Der Camino kurz vor Interlaken
Ich ging durch das Zentrum der Stadt. Zwei Dinge brannten sich in meine Erinnerungen ein: die zahlreichen, exklusiven Hotels und die hohe Anzahl asiatische Menschen. Ich kaufte mir ein paar Ansichtskarten und beschloss, ein erstes Lebenszeichen in die Heimat zu senden. Ich suchte mir dafür ein kleines Café in Unterseen. Dort fand ich einen guten Platz, um meine Karten zu schreiben. Neben einem Kaffee trank ich auch das ein oder andere Bier. Obwohl mir das Schweizer Bier noch nie richtig schmecken wollte, so tat es mir heute doch gut. Der bittere Gerstensaft passte heute zu meinem Gemütszustand. Christian und Regula meinten, ambitionierte Pilger würden von Brienzwiler bis Merligen wandern. Davon war ich heute kilometerweit entfernt. 5 Stunden wären es laut Führer noch gewesen. Ich hielt mich eigentlich immer für sehr ambitioniert. Es ging von Tag zu Tag besser, in Körper und geist. Freilich immer mit großen "Hängern" zwischendurch, vor allem psychisch. Aber auch die körperlichen Probleme machten es mir nicht immer einfach.

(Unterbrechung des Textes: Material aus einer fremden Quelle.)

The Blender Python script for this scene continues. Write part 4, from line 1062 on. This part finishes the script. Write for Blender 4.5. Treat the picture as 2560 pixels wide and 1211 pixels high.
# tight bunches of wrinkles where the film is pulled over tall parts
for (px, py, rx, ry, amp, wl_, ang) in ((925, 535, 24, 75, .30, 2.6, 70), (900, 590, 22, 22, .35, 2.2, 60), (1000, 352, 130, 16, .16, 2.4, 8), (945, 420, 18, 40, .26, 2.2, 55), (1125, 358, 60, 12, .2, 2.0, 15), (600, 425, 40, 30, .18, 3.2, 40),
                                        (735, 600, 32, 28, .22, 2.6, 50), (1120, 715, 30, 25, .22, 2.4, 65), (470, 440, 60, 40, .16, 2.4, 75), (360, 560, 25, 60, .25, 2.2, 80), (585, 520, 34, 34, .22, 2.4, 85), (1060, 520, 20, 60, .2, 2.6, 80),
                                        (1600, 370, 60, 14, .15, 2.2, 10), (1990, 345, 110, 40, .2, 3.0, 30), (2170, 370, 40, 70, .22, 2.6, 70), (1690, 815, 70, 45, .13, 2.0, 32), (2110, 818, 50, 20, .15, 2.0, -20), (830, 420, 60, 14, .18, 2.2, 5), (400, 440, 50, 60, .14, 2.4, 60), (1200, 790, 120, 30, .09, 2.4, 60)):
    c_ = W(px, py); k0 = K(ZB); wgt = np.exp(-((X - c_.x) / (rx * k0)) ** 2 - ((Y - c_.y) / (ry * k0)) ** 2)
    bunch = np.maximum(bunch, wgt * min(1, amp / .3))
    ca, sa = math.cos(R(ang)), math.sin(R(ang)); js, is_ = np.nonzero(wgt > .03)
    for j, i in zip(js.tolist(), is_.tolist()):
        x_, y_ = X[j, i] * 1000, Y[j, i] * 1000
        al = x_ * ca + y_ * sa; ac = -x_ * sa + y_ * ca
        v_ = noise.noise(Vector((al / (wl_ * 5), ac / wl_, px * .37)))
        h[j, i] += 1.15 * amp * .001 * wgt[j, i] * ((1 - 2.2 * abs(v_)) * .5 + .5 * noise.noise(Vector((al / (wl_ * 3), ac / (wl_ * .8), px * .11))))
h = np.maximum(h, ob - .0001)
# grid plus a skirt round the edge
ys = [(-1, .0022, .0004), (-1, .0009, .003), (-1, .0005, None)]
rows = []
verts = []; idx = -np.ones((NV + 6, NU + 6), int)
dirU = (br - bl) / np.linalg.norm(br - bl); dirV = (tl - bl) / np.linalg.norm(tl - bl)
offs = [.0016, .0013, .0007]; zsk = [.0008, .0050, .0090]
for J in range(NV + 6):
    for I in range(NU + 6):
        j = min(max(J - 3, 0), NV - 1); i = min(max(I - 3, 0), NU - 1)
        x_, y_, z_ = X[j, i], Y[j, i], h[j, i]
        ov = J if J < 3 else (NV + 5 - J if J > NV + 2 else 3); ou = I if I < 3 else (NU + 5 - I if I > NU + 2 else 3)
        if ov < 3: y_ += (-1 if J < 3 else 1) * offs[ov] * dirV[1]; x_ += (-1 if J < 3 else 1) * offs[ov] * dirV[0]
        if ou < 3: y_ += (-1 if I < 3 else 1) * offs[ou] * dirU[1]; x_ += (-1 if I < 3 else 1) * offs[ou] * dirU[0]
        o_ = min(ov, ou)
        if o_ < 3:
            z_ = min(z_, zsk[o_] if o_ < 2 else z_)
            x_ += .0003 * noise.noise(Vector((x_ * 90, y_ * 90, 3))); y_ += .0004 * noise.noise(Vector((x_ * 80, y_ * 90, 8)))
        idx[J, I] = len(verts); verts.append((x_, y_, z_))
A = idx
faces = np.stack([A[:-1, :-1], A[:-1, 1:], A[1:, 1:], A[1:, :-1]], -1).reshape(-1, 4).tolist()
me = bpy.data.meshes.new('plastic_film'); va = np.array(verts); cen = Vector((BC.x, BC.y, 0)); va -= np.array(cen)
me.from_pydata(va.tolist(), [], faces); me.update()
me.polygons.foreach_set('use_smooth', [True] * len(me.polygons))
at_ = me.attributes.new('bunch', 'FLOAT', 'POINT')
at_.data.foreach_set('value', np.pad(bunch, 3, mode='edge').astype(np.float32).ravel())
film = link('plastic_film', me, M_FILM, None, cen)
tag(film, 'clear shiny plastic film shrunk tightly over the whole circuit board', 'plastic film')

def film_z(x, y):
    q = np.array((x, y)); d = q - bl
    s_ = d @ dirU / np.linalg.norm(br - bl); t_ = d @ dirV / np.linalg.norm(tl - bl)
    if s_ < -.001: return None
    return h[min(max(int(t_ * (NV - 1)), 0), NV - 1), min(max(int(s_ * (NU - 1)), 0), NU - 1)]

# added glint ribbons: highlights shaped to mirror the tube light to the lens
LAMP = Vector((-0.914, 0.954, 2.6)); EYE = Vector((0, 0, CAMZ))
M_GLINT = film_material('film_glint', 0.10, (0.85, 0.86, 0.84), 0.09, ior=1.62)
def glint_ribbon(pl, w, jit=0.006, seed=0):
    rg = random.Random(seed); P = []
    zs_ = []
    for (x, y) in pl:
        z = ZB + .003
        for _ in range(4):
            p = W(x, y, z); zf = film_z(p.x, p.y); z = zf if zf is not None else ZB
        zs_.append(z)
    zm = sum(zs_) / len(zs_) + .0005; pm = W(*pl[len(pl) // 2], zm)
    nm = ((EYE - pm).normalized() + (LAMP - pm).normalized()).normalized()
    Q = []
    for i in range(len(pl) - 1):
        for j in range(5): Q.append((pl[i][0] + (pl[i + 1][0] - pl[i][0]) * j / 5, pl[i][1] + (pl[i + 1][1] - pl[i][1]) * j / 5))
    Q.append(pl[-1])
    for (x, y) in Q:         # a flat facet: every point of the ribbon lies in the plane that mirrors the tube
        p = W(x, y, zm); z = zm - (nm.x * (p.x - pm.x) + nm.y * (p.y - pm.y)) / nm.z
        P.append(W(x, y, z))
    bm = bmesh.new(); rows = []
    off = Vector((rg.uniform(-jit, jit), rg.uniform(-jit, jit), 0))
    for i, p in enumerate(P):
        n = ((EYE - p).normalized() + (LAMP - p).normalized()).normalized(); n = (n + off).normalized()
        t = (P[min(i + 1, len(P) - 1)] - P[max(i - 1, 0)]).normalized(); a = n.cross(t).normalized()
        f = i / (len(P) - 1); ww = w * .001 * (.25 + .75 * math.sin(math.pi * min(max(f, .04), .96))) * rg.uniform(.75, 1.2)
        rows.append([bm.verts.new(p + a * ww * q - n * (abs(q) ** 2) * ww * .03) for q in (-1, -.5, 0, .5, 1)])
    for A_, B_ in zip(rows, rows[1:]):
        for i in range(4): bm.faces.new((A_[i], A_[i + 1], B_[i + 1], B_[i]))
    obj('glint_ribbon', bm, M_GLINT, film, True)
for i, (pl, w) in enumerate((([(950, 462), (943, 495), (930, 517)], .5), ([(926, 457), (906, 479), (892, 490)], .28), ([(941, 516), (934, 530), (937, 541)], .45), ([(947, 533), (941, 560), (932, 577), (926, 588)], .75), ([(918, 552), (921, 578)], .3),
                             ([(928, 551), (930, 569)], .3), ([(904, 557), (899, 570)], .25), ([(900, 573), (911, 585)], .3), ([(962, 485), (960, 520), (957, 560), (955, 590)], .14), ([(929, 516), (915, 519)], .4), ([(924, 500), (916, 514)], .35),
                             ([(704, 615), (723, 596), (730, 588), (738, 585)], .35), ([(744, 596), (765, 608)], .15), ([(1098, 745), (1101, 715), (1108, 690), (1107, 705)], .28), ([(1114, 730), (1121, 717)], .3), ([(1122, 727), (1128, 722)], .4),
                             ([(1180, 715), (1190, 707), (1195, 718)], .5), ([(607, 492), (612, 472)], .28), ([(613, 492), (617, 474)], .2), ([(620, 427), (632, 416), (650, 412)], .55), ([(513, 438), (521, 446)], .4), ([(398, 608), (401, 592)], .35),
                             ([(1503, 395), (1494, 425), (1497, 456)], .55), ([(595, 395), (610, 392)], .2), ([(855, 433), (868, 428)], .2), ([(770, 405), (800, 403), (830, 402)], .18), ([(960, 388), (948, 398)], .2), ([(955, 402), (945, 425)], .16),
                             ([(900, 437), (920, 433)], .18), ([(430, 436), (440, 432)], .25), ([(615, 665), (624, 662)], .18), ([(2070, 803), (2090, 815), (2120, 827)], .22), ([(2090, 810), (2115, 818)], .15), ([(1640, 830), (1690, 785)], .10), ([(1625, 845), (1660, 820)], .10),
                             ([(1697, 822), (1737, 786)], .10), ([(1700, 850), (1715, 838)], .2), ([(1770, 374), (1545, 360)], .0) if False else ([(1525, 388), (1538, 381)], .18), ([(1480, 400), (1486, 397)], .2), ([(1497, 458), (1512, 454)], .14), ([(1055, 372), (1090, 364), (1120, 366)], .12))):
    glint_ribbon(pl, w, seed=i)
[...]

Ich schrieb heute sechs Karten. Auch meine Mutter und mein Bruder bekommen eine. Nach meinem Abschiedsbrief vor 9 Tagen hatten sie noch nichts mehr von mir gehört. Ich wollte es so. Wenn ich mich auf den Weg machen würde, dann als wirklich freier Mensch, frei von Konvention und Pflicht, irgendjemandem Rede und Antwort stellen zu müssen. Ohne Handy und Internet möchte ich die Zeit verbringen, meinen Weg gehen. Ich schrieb mir meine heutige Frustration von der Seele, hatte einen richtig "dicken Hals". Ich war weinerlich - gerade einmal eine gute Woche unterwegs, gerade einmal rund 200 Kilometer, also nicht einmal ein Zehntel meines geplanten Caminos in den Beinen und weinerlich - das kann es doch wirklich nicht sein!